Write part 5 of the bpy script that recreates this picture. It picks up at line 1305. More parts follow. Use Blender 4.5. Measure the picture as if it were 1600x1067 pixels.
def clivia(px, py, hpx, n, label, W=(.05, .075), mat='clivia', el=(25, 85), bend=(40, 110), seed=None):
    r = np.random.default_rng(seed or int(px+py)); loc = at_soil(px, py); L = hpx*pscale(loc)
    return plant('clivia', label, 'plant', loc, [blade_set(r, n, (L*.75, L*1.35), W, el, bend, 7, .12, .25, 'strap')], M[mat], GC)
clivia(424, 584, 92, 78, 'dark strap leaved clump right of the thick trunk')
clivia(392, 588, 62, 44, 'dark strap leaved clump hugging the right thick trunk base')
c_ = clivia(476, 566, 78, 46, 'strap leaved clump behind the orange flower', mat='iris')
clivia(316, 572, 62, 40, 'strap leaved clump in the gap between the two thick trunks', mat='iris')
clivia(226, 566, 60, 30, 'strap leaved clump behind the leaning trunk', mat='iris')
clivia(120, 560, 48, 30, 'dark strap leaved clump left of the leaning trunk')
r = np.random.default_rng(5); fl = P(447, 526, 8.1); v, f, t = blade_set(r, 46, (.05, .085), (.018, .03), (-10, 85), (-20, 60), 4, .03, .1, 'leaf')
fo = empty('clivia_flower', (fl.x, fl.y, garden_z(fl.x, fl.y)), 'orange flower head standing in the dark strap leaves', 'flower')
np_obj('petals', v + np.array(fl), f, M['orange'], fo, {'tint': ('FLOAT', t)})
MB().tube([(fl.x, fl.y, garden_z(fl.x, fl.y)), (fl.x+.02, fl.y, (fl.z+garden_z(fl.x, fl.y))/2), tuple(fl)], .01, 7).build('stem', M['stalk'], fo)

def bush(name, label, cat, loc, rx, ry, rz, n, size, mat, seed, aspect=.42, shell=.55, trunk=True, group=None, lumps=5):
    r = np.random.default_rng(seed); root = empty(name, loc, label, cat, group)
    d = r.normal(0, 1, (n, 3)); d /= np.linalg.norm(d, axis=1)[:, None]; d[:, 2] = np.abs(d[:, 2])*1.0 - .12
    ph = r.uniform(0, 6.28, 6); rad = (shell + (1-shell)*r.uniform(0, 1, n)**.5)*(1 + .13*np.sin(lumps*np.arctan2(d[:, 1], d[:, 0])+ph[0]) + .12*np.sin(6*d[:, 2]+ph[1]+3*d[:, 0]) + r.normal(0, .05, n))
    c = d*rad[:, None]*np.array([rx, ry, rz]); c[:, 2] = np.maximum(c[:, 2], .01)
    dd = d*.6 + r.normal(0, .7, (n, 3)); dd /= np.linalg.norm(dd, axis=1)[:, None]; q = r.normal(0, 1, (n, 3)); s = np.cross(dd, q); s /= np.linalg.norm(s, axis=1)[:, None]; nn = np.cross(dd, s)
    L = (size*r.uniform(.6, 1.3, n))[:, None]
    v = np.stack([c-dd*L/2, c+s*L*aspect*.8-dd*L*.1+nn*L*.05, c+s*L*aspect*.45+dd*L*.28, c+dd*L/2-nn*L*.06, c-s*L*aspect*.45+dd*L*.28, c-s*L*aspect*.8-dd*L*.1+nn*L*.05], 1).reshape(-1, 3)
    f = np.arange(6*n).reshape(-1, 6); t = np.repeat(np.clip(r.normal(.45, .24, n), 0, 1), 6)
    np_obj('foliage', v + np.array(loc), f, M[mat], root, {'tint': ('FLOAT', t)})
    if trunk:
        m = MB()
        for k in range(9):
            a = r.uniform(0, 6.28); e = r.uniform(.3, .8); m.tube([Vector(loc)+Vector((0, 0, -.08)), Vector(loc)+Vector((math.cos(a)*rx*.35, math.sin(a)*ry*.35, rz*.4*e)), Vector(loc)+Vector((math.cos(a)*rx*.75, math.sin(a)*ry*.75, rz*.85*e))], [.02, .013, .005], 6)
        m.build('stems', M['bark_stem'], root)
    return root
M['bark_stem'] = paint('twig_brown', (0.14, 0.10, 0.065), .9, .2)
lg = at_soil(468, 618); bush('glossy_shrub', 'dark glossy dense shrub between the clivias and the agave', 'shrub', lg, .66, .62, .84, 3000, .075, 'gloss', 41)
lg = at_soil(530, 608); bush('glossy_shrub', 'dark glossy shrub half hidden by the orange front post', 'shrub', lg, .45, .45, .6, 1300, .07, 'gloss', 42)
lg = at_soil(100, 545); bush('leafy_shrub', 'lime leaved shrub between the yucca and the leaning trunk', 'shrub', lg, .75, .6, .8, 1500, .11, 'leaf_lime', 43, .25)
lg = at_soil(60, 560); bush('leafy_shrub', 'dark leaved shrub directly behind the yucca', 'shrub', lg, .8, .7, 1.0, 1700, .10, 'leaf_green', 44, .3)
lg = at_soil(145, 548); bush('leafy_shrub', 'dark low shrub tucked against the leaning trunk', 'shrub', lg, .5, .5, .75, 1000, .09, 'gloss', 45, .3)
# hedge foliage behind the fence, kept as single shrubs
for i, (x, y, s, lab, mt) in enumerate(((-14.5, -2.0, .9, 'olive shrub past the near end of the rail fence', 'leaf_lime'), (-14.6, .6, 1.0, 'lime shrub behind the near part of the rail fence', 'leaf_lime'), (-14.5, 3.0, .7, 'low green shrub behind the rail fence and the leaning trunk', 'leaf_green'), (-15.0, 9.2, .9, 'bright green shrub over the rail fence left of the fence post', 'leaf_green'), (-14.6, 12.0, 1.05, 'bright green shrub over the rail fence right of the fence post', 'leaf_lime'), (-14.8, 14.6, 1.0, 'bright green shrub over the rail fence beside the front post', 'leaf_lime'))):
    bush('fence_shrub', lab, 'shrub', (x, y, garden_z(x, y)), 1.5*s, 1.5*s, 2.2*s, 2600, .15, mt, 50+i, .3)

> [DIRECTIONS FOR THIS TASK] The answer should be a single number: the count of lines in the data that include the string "part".

> [RESPONSE TO THIS EXERCISE] 2